Roger S. Bagnall (Emeritus Professor of Ancient History and Leon Levy Director Emeritus, ISAW) was recently invited to give the 2019 Prentice Lecture at Princeton University. The Princeton Classics department has now published his talk, "Roman Names and Roman Citizenship in Egypt" online. We are pleased to share the link with you below. 

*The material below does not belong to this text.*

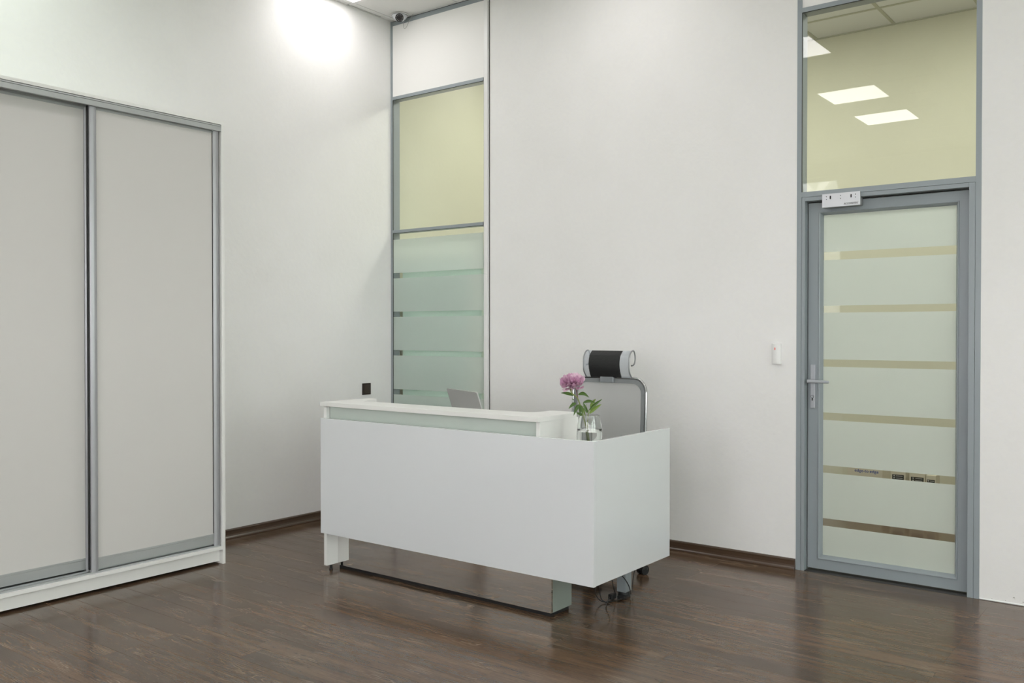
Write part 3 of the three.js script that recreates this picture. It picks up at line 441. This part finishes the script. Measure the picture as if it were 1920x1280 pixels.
  // lower parts, mostly hidden by the desk
  local('spine', tube([[0, 0.70, -0.235], [0, 0.67, -0.24], [0, 0.62, -0.235], [0, 0.5, -0.20], [0, 0.43, -0.1]], 0.02, 40, 10), M.aluMatte, c);
  const seat = new RoundedBoxGeometry(0.49, 0.07, 0.47, 4, 0.03); seat.translate(0, 0.475, 0.02); local('seat', seat, band, c);
  for (const s of [-1, 1]) { local('armrest_post', tube([[s * 0.2, 0.45, -0.02], [s * 0.275, 0.47, -0.02], [s * 0.28, 0.6, -0.02], [s * 0.28, 0.665, -0.02]], 0.014, 30, 8), M.aluMatte, c); const a = new RoundedBoxGeometry(0.075, 0.025, 0.23, 3, 0.01); a.translate(s * 0.28, 0.676, -0.01); local('armrest_pad', a, M.black, c); }
  local('gas_column', merge([cyl(0, 0.09, 0.3, 0, 0.026), cyl(0, 0.3, 0.44, 0, 0.016)]), M.black, c);
  const a0 = Math.atan2(-0.11, 0.298);
  for (let i = 0; i < 5; i++) {
    const a = a0 + i * 2 * Math.PI / 5, leg = new RoundedBoxGeometry(0.29, 0.03, 0.04, 3, 0.01), lp = leg.attributes.position; for (let q = 0; q < lp.count; q++) { const t = (lp.getX(q) + 0.145) / 0.29; lp.setZ(q, lp.getZ(q) * (1.25 - 0.5 * t)); lp.setY(q, lp.getY(q) * (1.2 - 0.4 * t) - 0.02 * t); } leg.computeVertexNormals(); leg.translate(0.16, 0.1, 0); leg.rotateY(-a); local('base_arm', leg, M.black, c);
    const k = new THREE.Group(); k.name = 'caster'; k.position.set(0.3 * Math.cos(a), 0, 0.3 * Math.sin(a)); k.rotation.y = -a + 0.9; c.add(k);
    for (const s of [-1, 1]) { const wg = new THREE.CylinderGeometry(0.026, 0.026, 0.018, 24); wg.rotateX(Math.PI / 2); wg.translate(0.012, 0.026, s * 0.014); local('wheel', wg, M.black, k); }
    const hood = new THREE.SphereGeometry(0.03, 20, 10, 0, Math.PI * 2, 0, Math.PI / 2); hood.translate(0.01, 0.028, 0); local('caster_hood', hood, M.black, k); local('caster_pin', cyl(0, 0.05, 0.085, 0, 0.006), M.black, k);
  }
}

// ------------------------------------------------------------------ vase and peony
const VX = 2.76, VY = 0.75, VZ = 1.5;
{
  const v = thing('glass_vase', 'clear tumbler vase half full of water at the right corner of the desk', 'vase', [VX, VY, VZ]);
  const O = [[0.0001, 0], [0.052, 0], [0.0565, 0.004], [0.0585, 0.03], [0.059, 0.08], [0.0585, 0.125], [0.0555, 0.155], [0.0505, 0.18], [0.0455, 0.1985], [0.0448, 0.2]], I = [[0.0435, 0.1992], [0.0485, 0.18], [0.0536, 0.155], [0.0566, 0.125], [0.0571, 0.08], [0.0566, 0.03], [0.054, 0.016], [0.0001, 0.014]];
  local('glass', new THREE.LatheGeometry([...O, ...I].map(([x, y]) => new THREE.Vector2(x, y)), 64), M.vase, v);
  const Wt = [[0.0001, 0.0142], [0.0538, 0.0162], [0.0564, 0.03], [0.0569, 0.08], [0.0564, 0.125], [0.0553, 0.139], [0.0001, 0.1385]];
  local('water', new THREE.LatheGeometry(Wt.map(([x, y]) => new THREE.Vector2(x, y)), 64), M.water, v);
}
{
  const f = thing('peony', 'pink peony with green leaves standing in the glass vase', 'flower', [VX, VY, VZ]), r = rng(21);
  const tubeT = (pts, r0, r1) => { const g = tube(pts, 1, 40, 8), p = g.attributes.position, curve = new THREE.CatmullRomCurve3(pts.map((q) => V(...q)), false, 'centripetal'); for (let i = 0; i < p.count; i++) { const t = Math.floor(i / 9) / 40, c = curve.getPointAt(Math.min(1, t)), rr = r0 + (r1 - r0) * t; p.setXYZ(i, c.x + (p.getX(i) - c.x) * rr, c.y + (p.getY(i) - c.y) * rr, c.z + (p.getZ(i) - c.z) * rr); } return g; };
  local('stem', tubeT([[0.012, 0.016, -0.008], [-0.004, 0.079, 0.002], [-0.011, 0.14, 0.008], [-0.023, 0.193, 0.016], [-0.036, 0.251, 0.026], [-0.044, 0.275, 0.031], [-0.052, 0.287, 0.037], [-0.066, 0.30, 0.047], [-0.071, 0.325, 0.05]], 0.0032, 0.003), M.stem, f);
  local('stem', tubeT([[0.02, 0.016, 0.01], [0.004, 0.09, 0.01], [-0.006, 0.16, 0.008], [-0.006, 0.2, 0.004], [-0.002, 0.225, 0.001]], 0.0032, 0.0022), M.stem, f);
  local('stem', tubeT([[-0.044, 0.277, 0.031], [-0.047, 0.30, 0.033], [-0.056, 0.332, 0.036]], 0.0018, 0.0016), M.sepal, f);
  local('stem', tubeT([[-0.036, 0.25, 0.026], [-0.022, 0.238, 0.018], [-0.012, 0.24, 0.012], [-0.01, 0.25, 0.01]], 0.0012, 0.001), M.stem, f);
  const view = V(0.54, 0.12, 0.83).normalize();
  function leafBlade(a, b, wd, pale, bend = 0.12, roll = 0) {
    const A = V(...a), B = V(...b), dir = B.clone().sub(A), L = dir.length(), u = dir.clone().normalize(), side = u.clone().cross(view).normalize().applyAxisAngle(u, roll), up = side.clone().cross(u).normalize(), n = 14, m = 6, pos = [], ix = [], uv = [];
    for (let i = 0; i <= n; i++) { const t = i / n, w = 0.88 * wd * Math.pow(Math.sin(Math.PI * Math.pow(t, 0.72)), 0.85) * (1 - 0.12 * t); for (let j = 0; j <= m; j++) { const s = j / m * 2 - 1, c = A.clone().addScaledVector(u, L * t).addScaledVector(V(0, 1, 0), bend * L * Math.sin(Math.PI * t)).addScaledVector(side, w * s).addScaledVector(up, w * 0.45 * Math.abs(s)); pos.push(c.x, c.y, c.z); uv.push(t, s); } }
    for (let i = 0; i < n; i++) for (let j = 0; j < m; j++) { const k = i * (m + 1) + j; ix.push(k, k + 1, k + m + 2, k, k + m + 2, k + m + 1); }
    const g = new THREE.BufferGeometry(); g.setAttribute('position', new THREE.Float32BufferAttribute(pos, 3)); g.setAttribute('uv', new THREE.Float32BufferAttribute(uv, 2)); g.setIndex(ix); g.computeVertexNormals(); local('leaf', g, pale ? M.leafPale : M.leafGreen, f);
  }
  leafBlade([-0.058, 0.29, 0.04], [-0.106, 0.301, 0.078], 0.0085, 0, 0.05); leafBlade([-0.043, 0.294, 0.03], [-0.002, 0.279, -0.001], 0.0095, 0, 0.2);
  leafBlade([-0.050, 0.256, 0.035], [-0.077, 0.228, 0.057], 0.0085, 0, 0.1); leafBlade([-0.036, 0.249, 0.027], [-0.058, 0.197, 0.044], 0.0095, 0, 0.14);
  leafBlade([-0.036, 0.249, 0.026], [-0.031, 0.202, 0.03], 0.0085, 0, 0.1); leafBlade([-0.033, 0.24, 0.022], [-0.014, 0.195, 0.012], 0.0075, 1, 0.1);
  leafBlade([-0.023, 0.196, 0.016], [-0.050, 0.212, 0.037], 0.0075, 0, 0.05); leafBlade([-0.008, 0.21, 0.006], [-0.023, 0.259, 0.02], 0.008, 0, 0.02);
  leafBlade([-0.025, 0.257, 0.017], [0.024, 0.254, -0.016], 0.0082, 0, 0.14); leafBlade([-0.003, 0.222, 0.001], [0.046, 0.274, -0.037], 0.0085, 0, 0.06, 0.5);
  leafBlade([-0.003, 0.207, -0.001], [0.044, 0.250, -0.033], 0.0095, 1, 0.06); leafBlade([0.0, 0.235, -0.004], [0.022, 0.274, -0.019], 0.0075, 1, 0.1);
  leafBlade([-0.033, 0.246, 0.024], [-0.02, 0.205, 0.03], 0.008, 0, 0.08, -0.4); leafBlade([-0.06, 0.268, 0.04], [-0.066, 0.275, 0.045], 0.003, 0, 0);
  // petals round the flower's axis
  const C = V(-0.064, 0.352, 0.044), axis = V(-0.12, 1, 0.05).normalize(), q0 = new THREE.Quaternion().setFromUnitVectors(V(0, 1, 0), axis);
  function petal(size, wide, cup, ruffle, seed) {
    const n = 10, m = 10, pos = [], ix = [], uv = [], rr = rng(seed), ph = rr() * 6, fr = 3 + rr() * 3;
    for (let i = 0; i <= n; i++) { const t = i / n; for (let j = 0; j <= m; j++) { const s = j / m * 2 - 1, w = wide * Math.pow(Math.sin(Math.PI * (0.08 + 0.68 * t)), 0.7) * (0.35 + 0.65 * t), notch = 1 - 0.10 * t * Math.abs(Math.sin(fr * s + ph)) - 0.12 * s * s * t; const y = size * t * notch; const cupZ = cup * size * (t * t - 0.9 * t) * 1.5 - cup * 0.5 * w * s * s; pos.push(w * s, y, -cupZ + ruffle * size * t * t * Math.sin(fr * 1.7 * s + ph)); uv.push(s, t); } }
    for (let i = 0; i < n; i++) for (let j = 0; j < m; j++) { const k = i * (m + 1) + j; ix.push(k, k + 1, k + m + 2, k, k + m + 2, k + m + 1); }
    const g = new THREE.BufferGeometry(); g.setAttribute('position', new THREE.Float32BufferAttribute(pos, 3)); g.setAttribute('uv', new THREE.Float32BufferAttribute(uv, 2)); g.setIndex(ix); g.computeVertexNormals(); return g;
  }
  const shapes = [0, 1, 2, 3, 4, 5].map((k) => petal(1, 0.55 + 0.05 * (k % 3), 0.5, 0.07 + 0.02 * k, 100 + k));
  const rings = [[7, 0.050, 118, -0.002], [9, 0.052, 92, 0.003], [9, 0.055, 68, 0.006], [8, 0.046, 46, 0.008], [6, 0.037, 26, 0.01], [5, 0.03, 8, 0.012]];
  rings.forEach(([n, size, lean, lift], k) => { for (let i = 0; i < n; i++) {
    const o = local('petal', shapes[(i + k * 2) % 6], petalMats[Math.floor(r() * 3)], f), a = (i + 0.5 * (k % 2) + 0.35 * (r() - 0.5)) / n * Math.PI * 2, s = size * (0.85 + 0.3 * r());
    o.scale.set(s, s, s); o.position.copy(C).addScaledVector(axis, lift - 0.008).add(V(Math.sin(a), 0, Math.cos(a)).multiplyScalar(0.004));
    o.quaternion.copy(q0).multiply(new THREE.Quaternion().setFromEuler(new THREE.Euler(0, a, 0))).multiply(new THREE.Quaternion().setFromEuler(new THREE.Euler((lean + 16 * (r() - 0.5)) * Math.PI / 180, 0, 0.3 * (r() - 0.5))));
  } });
  for (let i = 0; i < 3; i++) { const o = local('sepal', shapes[i], M.sepal, f), a = i * 2.1 + 0.6; o.scale.setScalar(0.02); o.position.copy(C).addScaledVector(axis, -0.022); o.quaternion.copy(q0).multiply(new THREE.Quaternion().setFromEuler(new THREE.Euler(0, a, 0))).multiply(new THREE.Quaternion().setFromEuler(new THREE.Euler(0.9, 0, 0))); }
}

// ------------------------------------------------------------------ small wall and ceiling fittings
{
  const s = thing('wall_switch', 'dark brown square switch on the left wall above the desk counter', 'switch', [0, 0.901, 0.2625]);
  part('switch_frame', bx(0.0002, 0.008, 0.858, 0.944, 0.2205, 0.3045, 0.0025), M.socket, s); part('rocker', bx(0.007, 0.0115, 0.872, 0.93, 0.2345, 0.2905, 0.002), std([0.045, 0.03, 0.024], 0.3), s);
}
{
  const s = thing('card_reader', 'small white card reader with a red light beside the grey door', 'card reader', [3.057, 1.204, 0]);
  const c = new THREE.Shape(); c.moveTo(-0.023, 0); c.lineTo(0.023, 0); c.lineTo(0.023, 0.012); c.quadraticCurveTo(0.0, 0.027, -0.023, 0.012); c.closePath();
  const g = extrude(c, 0.112, 0.0022); g.rotateX(Math.PI / 2); const p = g.attributes.position; for (let i = 0; i < p.count; i++) p.setZ(i, p.getZ(i)); g.computeBoundingBox(); g.translate(0, 0.056, -g.boundingBox.min.z); g.computeVertexNormals();
  local('reader_body', g, M.plasticWhite, s); part('reader_bump', bx(3.05, 3.062, 1.16, 1.205, 0.019, 0.0225, 0.0015), M.plasticWhite, s);
  const l = new THREE.CapsuleGeometry(0.0034, 0.009, 6, 12); l.translate(3.0525, 1.2325, 0.0215); part('indicator', l, M.red, s);
}
{
  const s = thing('security_camera', 'white dome security camera with dark lens and loose cable in the ceiling corner', 'camera', [0.165, H, 0.07]);
  const P = [[0.0001, -0.004], [0.05, -0.004], [0.064, -0.002], [0.066, 0.0], [0.066, 0.0015], [0.0001, 0.0015]].map(([x, y]) => new THREE.Vector2(x, y)); local('mount', new THREE.LatheGeometry(P, 48).translate(0, -0.0016, 0), M.plasticWhite, s);
  const Q = [[0.0001, -0.046], [0.018, -0.0445], [0.034, -0.038], [0.047, -0.026], [0.056, -0.012], [0.06, -0.004], [0.0001, -0.004]].map(([x, y]) => new THREE.Vector2(x, y)); const m = phys([0.74, 0.76, 0.80], 0.3, { clearcoat: 0.5 }); local('housing', new THREE.LatheGeometry(Q, 48), m, s);
  const eye = new THREE.Group(); eye.name = 'lens_unit'; eye.position.set(0.014, -0.024, 0.016); eye.scale.setScalar(1.15); eye.quaternion.setFromUnitVectors(V(0, 0, 1), V(0.62, -0.42, 0.66).normalize()); s.add(eye);
  const lens = new THREE.CylinderGeometry(0.0265, 0.029, 0.03, 32); lens.rotateX(Math.PI / 2); lens.translate(0, 0, 0.012); local('lens_ring', lens, M.blackGloss, eye);
  const dots = []; for (let i = 0; i < 12; i++) { const a = i / 12 * 6.283, d = new THREE.SphereGeometry(0.0021, 10, 8); d.translate(0.0195 * Math.cos(a), 0.0195 * Math.sin(a), 0.027); dots.push(d); } local('infrared_lamps', merge(dots), M.greyLight, eye);
  const gl = new THREE.CylinderGeometry(0.009, 0.0105, 0.006, 24); gl.rotateX(Math.PI / 2); gl.translate(0, 0, 0.029); local('lens', gl, M.blackGloss, eye);
  local('cable', tube([[0.03, -0.02, -0.02], [0.034, -0.05, -0.012], [0.03, -0.085, -0.01], [0.036, -0.105, -0.012], [0.048, -0.1, -0.018], [0.062, -0.06, -0.03], [0.085, -0.012, -0.046], [0.09, 0.002, -0.05]], 0.0016, 60, 6), std([0.42, 0.41, 0.39], 0.5), s);
}

renderer.render(scene, camera);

Recording of "Roman Names and Roman Citizenship in Egypt" at Princeton University

Roman Names and Roman Citizenship in Egypt

The documents written on papyrus, stone, and pottery from the 250 years between the Roman conquest of Egypt and the extension of Roman citizenship to everyone in the empire (AD 212) preserve a large number of Roman names. In many cases, a full Roman set of three names is given. The natural assumption that these people were Roman citizens does not always turn out to be right, even though there were laws against falsely claiming to be a citizen. This lecture asks where these names come from, and what we can really learn from them about the spread of citizenship in Egypt. Many were freed slaves of the emperors or retired soldiers, or their descendants, but many weren’t. The vast operations of Roman commerce and quarrying in both Alexandria and the Eastern Desert play an important role; and it seems that even non-citizen soldiers in the Roman army bore Roman names while in service, even though they got citizenship only upon honorable discharge.